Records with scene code
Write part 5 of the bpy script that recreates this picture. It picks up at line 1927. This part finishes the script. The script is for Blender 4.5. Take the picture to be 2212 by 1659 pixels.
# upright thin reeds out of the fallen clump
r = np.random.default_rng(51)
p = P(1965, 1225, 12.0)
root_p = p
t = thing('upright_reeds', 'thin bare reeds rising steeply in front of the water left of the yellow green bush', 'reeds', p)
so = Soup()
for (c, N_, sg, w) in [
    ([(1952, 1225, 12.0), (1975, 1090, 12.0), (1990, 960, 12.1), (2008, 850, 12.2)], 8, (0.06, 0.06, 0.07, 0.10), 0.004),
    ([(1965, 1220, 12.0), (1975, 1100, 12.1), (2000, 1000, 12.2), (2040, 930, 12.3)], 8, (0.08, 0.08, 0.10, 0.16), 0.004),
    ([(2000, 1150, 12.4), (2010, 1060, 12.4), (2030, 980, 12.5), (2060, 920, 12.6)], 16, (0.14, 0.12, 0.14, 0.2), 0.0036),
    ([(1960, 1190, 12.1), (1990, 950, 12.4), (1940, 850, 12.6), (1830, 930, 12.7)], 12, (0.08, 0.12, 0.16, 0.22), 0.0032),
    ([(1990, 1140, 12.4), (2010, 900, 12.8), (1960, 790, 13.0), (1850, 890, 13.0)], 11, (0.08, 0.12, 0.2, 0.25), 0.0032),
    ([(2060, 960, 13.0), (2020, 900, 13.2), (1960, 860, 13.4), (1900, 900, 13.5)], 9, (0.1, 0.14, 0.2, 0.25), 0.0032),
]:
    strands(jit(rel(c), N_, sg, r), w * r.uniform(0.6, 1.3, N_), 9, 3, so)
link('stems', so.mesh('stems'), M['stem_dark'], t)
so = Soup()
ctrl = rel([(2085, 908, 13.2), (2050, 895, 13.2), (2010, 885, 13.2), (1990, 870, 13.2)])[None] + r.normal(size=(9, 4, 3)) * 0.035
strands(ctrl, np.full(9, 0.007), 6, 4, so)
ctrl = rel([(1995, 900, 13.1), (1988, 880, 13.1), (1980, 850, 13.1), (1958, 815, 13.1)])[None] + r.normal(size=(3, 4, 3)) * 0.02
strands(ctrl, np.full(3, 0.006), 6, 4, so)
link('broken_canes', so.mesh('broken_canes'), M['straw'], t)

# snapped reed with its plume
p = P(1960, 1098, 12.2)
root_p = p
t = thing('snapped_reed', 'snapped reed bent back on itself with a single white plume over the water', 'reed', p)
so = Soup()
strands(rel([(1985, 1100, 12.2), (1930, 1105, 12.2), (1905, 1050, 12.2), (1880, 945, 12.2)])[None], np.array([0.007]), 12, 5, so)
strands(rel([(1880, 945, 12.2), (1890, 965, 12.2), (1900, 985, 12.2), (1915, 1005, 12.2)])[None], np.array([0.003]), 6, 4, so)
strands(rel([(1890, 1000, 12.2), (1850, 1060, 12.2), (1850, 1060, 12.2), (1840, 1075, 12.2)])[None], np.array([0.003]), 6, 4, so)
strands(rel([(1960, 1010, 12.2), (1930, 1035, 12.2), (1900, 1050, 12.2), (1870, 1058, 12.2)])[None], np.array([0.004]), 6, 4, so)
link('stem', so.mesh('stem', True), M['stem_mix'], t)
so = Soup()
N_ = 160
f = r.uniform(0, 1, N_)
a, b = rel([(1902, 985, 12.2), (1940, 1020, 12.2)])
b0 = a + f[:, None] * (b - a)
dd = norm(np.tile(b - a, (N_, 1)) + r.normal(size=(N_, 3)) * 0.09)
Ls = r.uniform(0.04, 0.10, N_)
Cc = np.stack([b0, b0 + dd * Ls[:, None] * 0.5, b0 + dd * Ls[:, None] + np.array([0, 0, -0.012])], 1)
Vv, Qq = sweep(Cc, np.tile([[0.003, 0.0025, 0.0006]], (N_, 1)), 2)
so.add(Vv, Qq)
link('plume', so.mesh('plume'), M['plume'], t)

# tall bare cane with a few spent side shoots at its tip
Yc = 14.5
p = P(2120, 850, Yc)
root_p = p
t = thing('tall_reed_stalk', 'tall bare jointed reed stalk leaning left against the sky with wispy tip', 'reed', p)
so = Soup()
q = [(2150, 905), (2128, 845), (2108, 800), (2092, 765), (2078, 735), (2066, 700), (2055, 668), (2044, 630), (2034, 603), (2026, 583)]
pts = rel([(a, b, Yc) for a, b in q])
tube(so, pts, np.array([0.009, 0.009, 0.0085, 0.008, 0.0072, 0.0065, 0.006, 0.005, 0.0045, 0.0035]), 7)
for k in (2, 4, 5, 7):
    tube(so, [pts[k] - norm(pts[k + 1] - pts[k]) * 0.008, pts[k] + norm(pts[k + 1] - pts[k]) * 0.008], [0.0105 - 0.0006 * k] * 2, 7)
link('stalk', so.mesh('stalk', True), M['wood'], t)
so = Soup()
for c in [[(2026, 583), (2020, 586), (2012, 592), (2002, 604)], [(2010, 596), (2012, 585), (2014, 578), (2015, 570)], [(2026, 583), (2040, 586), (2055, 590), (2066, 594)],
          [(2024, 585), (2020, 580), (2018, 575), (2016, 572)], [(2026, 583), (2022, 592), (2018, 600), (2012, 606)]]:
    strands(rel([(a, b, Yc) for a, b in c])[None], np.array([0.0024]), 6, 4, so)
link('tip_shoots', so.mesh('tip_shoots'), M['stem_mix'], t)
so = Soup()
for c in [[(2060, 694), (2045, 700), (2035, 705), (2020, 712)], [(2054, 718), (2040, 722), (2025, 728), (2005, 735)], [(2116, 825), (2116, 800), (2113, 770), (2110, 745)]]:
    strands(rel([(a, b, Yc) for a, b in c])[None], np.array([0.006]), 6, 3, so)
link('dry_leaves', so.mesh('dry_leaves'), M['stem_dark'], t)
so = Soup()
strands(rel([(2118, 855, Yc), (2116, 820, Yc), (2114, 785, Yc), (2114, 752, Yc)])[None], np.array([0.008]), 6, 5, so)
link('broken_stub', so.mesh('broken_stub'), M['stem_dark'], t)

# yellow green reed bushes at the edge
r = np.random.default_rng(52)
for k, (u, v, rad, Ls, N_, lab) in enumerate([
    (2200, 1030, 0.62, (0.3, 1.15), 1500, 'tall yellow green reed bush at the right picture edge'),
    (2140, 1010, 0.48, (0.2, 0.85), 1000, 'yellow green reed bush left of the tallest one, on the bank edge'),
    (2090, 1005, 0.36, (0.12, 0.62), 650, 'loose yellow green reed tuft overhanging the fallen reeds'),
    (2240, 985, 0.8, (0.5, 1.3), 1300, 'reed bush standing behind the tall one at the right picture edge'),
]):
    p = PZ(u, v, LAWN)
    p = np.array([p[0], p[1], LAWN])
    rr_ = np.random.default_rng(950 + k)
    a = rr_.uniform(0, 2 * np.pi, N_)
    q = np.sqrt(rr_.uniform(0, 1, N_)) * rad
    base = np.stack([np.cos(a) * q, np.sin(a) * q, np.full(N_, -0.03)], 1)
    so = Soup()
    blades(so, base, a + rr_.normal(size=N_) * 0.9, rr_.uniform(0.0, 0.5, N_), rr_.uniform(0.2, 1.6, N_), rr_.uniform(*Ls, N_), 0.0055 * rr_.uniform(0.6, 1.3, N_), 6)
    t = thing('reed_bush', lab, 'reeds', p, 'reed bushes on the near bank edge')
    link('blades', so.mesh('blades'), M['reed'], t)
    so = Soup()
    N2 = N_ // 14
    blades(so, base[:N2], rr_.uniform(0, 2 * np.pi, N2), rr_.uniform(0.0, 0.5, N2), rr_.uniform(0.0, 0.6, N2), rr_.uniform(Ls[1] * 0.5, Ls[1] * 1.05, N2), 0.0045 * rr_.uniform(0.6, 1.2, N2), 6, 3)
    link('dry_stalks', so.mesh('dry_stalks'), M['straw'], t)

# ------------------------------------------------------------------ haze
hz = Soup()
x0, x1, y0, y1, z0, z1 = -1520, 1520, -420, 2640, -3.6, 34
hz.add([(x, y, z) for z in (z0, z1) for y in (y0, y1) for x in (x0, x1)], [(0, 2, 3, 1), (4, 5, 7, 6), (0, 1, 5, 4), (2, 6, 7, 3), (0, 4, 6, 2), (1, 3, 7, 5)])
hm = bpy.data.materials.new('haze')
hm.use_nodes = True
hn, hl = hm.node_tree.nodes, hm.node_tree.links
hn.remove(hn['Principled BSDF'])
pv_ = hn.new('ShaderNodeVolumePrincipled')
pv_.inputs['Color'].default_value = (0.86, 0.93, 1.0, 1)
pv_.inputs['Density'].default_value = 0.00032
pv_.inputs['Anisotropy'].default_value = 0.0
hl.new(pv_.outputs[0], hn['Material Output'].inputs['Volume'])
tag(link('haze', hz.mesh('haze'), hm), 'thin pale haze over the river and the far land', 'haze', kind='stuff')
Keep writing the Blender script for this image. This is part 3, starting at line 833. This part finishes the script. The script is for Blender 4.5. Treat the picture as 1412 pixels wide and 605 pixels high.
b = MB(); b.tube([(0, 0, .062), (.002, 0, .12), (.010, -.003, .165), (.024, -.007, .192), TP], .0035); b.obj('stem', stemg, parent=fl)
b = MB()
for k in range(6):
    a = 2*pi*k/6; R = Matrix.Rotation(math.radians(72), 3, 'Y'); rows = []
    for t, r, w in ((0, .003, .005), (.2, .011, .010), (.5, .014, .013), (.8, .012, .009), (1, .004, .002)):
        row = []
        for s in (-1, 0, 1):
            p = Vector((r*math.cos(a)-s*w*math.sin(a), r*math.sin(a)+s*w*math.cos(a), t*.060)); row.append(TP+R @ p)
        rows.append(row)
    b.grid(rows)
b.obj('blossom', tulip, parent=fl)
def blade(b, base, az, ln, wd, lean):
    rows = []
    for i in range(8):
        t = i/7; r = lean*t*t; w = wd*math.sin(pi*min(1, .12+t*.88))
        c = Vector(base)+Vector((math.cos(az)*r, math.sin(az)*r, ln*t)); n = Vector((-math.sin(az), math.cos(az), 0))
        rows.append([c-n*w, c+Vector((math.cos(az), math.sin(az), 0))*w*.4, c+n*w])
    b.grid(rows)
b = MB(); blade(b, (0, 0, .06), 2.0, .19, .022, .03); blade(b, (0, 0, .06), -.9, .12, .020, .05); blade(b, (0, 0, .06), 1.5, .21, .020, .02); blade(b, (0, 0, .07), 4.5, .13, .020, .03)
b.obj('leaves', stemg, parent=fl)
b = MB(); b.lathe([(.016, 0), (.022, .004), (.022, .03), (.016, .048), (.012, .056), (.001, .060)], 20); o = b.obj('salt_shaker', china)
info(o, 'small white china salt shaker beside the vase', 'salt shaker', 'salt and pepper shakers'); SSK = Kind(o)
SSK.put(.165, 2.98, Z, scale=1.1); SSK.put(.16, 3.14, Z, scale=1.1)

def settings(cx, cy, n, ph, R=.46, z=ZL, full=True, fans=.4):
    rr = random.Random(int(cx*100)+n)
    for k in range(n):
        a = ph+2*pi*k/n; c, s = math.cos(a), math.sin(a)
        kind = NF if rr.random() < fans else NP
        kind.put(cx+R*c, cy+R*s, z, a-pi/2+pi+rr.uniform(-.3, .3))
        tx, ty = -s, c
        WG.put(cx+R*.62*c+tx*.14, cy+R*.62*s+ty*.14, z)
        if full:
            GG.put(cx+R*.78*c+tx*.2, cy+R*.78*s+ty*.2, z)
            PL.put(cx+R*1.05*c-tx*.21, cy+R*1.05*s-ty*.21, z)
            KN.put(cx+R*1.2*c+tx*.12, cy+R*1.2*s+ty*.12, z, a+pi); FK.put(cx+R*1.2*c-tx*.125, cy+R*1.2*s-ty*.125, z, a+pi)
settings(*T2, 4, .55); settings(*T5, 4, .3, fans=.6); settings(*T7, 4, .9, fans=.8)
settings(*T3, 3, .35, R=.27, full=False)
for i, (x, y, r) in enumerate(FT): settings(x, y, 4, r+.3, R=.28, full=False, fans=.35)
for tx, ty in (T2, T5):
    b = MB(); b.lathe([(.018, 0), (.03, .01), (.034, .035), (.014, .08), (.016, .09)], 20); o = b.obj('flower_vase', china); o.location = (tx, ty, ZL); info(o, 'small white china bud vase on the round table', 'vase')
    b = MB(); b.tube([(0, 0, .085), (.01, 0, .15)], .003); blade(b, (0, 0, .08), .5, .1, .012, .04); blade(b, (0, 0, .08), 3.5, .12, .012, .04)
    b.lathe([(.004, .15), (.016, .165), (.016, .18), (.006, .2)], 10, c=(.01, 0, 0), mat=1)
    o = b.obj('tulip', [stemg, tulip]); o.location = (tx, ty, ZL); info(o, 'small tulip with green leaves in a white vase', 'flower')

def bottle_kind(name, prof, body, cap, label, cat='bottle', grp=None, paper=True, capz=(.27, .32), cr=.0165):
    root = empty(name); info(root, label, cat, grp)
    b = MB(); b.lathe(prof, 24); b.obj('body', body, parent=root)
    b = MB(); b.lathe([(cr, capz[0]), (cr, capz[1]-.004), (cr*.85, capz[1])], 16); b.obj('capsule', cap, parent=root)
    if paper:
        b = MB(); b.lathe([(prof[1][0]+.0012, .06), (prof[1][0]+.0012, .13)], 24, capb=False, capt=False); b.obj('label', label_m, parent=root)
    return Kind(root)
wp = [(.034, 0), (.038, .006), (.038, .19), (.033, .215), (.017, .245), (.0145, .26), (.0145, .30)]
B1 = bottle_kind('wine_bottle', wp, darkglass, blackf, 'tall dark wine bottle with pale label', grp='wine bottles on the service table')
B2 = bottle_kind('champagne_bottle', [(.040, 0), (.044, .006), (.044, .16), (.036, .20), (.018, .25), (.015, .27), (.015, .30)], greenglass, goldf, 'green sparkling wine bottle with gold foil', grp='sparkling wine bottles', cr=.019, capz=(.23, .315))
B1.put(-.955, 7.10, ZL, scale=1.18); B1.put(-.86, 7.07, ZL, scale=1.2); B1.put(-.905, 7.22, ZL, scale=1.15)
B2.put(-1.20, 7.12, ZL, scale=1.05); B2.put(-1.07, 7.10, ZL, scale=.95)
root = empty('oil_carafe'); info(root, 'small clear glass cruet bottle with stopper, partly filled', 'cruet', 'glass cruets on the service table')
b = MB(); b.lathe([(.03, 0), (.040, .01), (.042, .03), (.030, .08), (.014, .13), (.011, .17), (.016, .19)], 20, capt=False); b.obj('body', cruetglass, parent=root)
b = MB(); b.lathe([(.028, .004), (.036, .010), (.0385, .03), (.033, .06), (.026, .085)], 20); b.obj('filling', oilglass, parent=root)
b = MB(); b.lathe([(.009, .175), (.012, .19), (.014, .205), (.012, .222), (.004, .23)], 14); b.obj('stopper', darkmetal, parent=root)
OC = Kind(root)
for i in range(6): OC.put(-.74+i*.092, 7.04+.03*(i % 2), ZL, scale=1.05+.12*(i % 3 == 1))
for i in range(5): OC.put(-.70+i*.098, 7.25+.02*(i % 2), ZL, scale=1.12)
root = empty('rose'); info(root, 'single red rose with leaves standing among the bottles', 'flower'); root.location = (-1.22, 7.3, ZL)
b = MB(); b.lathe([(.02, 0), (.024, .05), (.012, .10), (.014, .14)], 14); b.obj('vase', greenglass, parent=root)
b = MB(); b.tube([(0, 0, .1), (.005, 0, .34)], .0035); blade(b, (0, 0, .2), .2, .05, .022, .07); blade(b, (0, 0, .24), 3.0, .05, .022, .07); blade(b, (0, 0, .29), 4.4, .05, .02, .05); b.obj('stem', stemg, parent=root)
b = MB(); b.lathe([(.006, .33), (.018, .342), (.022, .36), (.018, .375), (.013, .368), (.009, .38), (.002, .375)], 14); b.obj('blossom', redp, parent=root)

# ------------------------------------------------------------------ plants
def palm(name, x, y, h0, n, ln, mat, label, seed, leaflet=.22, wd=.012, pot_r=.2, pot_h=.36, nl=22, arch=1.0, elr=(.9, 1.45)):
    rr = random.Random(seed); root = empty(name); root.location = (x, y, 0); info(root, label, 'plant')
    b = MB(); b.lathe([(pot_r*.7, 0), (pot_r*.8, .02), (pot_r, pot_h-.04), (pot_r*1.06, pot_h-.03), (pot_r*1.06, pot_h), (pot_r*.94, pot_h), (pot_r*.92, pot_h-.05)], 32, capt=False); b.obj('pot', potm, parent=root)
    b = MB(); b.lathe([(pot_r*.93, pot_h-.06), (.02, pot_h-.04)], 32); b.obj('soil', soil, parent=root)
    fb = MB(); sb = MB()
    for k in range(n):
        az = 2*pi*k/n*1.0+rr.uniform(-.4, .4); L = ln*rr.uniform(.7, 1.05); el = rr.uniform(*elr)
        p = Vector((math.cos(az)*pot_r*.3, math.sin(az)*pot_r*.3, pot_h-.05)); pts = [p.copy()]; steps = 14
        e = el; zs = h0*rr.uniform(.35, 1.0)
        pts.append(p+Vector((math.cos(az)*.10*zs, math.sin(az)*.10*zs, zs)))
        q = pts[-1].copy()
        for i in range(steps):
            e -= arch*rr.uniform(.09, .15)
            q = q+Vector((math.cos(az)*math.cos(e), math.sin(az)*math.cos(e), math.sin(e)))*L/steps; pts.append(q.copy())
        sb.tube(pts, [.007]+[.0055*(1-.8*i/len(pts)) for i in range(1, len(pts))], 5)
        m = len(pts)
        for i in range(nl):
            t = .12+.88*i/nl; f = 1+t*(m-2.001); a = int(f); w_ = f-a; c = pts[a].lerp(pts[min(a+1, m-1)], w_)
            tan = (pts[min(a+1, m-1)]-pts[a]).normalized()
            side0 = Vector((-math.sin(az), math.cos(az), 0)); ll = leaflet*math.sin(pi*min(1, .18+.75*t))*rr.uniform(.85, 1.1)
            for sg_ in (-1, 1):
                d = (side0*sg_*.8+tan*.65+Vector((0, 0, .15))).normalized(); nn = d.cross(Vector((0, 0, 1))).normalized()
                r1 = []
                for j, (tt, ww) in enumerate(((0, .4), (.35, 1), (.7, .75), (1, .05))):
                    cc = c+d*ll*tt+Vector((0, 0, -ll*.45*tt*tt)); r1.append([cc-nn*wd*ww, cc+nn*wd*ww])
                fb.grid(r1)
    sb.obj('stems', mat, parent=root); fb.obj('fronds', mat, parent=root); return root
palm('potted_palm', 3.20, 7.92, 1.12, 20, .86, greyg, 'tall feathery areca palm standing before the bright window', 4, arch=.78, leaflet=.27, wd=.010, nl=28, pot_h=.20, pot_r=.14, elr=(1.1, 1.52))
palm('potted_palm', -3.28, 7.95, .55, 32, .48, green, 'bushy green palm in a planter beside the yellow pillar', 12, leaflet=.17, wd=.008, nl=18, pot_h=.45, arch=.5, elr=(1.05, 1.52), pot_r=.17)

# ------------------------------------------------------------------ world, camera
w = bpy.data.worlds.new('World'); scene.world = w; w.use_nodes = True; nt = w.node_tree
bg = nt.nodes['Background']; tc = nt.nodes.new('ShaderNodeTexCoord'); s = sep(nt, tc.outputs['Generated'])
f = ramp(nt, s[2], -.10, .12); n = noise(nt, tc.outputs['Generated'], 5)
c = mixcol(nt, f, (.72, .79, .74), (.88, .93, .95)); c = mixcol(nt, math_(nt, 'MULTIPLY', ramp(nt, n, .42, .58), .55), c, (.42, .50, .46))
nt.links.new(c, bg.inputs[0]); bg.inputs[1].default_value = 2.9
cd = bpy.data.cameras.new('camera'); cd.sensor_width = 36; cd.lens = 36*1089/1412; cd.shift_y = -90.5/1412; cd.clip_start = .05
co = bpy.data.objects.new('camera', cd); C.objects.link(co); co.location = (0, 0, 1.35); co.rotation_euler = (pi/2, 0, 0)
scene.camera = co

* PROBLEM TO WORK ON: Only the lines from the opening of the material through the line with "link('broken_canes', so.mesh('broken_canes'), M['straw'], t)" should be echoed, exactly as written.

* WRITTEN ANSWER:
Write part 5 of the bpy script that recreates this picture. It picks up at line 1927. This part finishes the script. The script is for Blender 4.5. Take the picture to be 2212 by 1659 pixels.
# upright thin reeds out of the fallen clump
r = np.random.default_rng(51)
p = P(1965, 1225, 12.0)
root_p = p
t = thing('upright_reeds', 'thin bare reeds rising steeply in front of the water left of the yellow green bush', 'reeds', p)
so = Soup()
for (c, N_, sg, w) in [
    ([(1952, 1225, 12.0), (1975, 1090, 12.0), (1990, 960, 12.1), (2008, 850, 12.2)], 8, (0.06, 0.06, 0.07, 0.10), 0.004),
    ([(1965, 1220, 12.0), (1975, 1100, 12.1), (2000, 1000, 12.2), (2040, 930, 12.3)], 8, (0.08, 0.08, 0.10, 0.16), 0.004),
    ([(2000, 1150, 12.4), (2010, 1060, 12.4), (2030, 980, 12.5), (2060, 920, 12.6)], 16, (0.14, 0.12, 0.14, 0.2), 0.0036),
    ([(1960, 1190, 12.1), (1990, 950, 12.4), (1940, 850, 12.6), (1830, 930, 12.7)], 12, (0.08, 0.12, 0.16, 0.22), 0.0032),
    ([(1990, 1140, 12.4), (2010, 900, 12.8), (1960, 790, 13.0), (1850, 890, 13.0)], 11, (0.08, 0.12, 0.2, 0.25), 0.0032),
    ([(2060, 960, 13.0), (2020, 900, 13.2), (1960, 860, 13.4), (1900, 900, 13.5)], 9, (0.1, 0.14, 0.2, 0.25), 0.0032),
]:
    strands(jit(rel(c), N_, sg, r), w * r.uniform(0.6, 1.3, N_), 9, 3, so)
link('stems', so.mesh('stems'), M['stem_dark'], t)
so = Soup()
ctrl = rel([(2085, 908, 13.2), (2050, 895, 13.2), (2010, 885, 13.2), (1990, 870, 13.2)])[None] + r.normal(size=(9, 4, 3)) * 0.035
strands(ctrl, np.full(9, 0.007), 6, 4, so)
ctrl = rel([(1995, 900, 13.1), (1988, 880, 13.1), (1980, 850, 13.1), (1958, 815, 13.1)])[None] + r.normal(size=(3, 4, 3)) * 0.02
strands(ctrl, np.full(3, 0.006), 6, 4, so)
link('broken_canes', so.mesh('broken_canes'), M['straw'], t)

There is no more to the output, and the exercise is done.